Friday Performance Pick – 177

Brahms, Hungarian Dance No. 5

My father had an automatic turntable changer that would play a whole stack of 78 rpm records. For those too young to remember, you stacked multiple records on a spindle that held them suspended over the turntable. You could then sit back let the mechanism play each record, picking up the tone arm, dropping the next disc, and shutting itself off when the last one had played.
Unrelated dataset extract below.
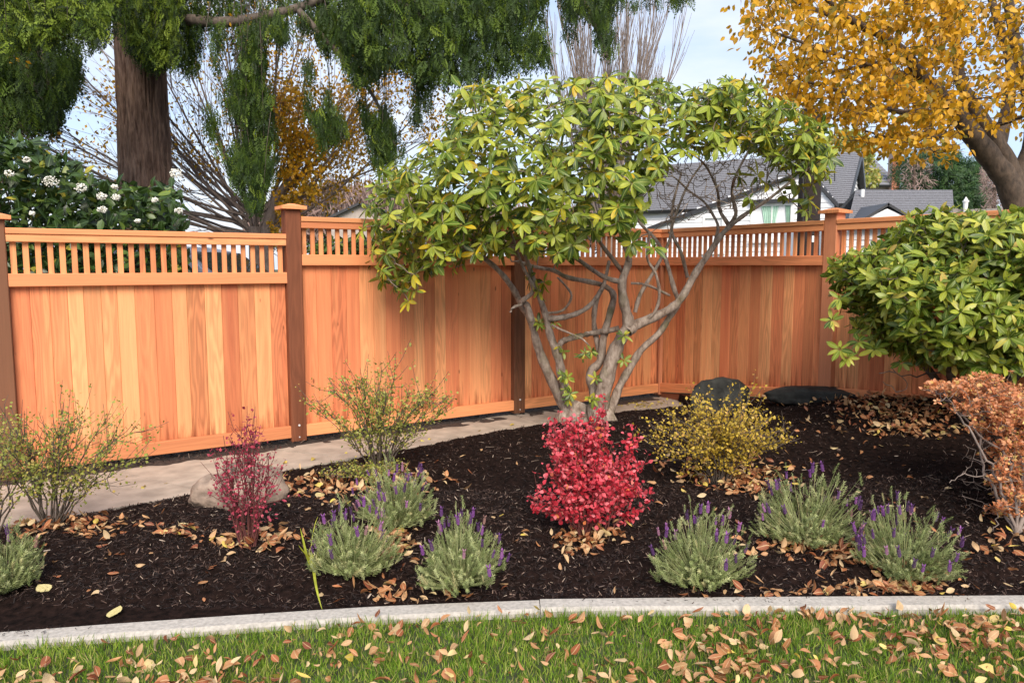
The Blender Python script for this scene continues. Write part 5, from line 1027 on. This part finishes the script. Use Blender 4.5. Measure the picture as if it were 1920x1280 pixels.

At the age of 5 or 6, I was probably as fascinated by the device as I was by the music. If you see one now, it will probably be playing 33 rpm records, but they also played 78s, and the changing action for 78s was 2 1/2 times faster and wonderfully violent. Classical music came in albums (book form) that had multiple discs in paper sleeves. Playing times for each disc varied, but the maximum was about 4-5 minutes. That worked fine for popular songs, but classical works had to be interrupted midstream and continued on the next disc.

With 33 rpm “long-playing” records, the changer became a convenience rather than a necessity. I can recall our family collection containing numerous 78s and only two 33s, one of which was the Brahms Hungarian Dances. At the age of 5 or so, I remember listening to the dances in succession. I didn’t really miss the crazy changing of discs because the music had so many crazy changes of its own. From fast to slow, loud to soft, sudden crashes and other surprises, the Hungarian dances ran the emotional gamut and never seemed to let up.

You don’t have to be a child or have a short attention span to enjoy the drama.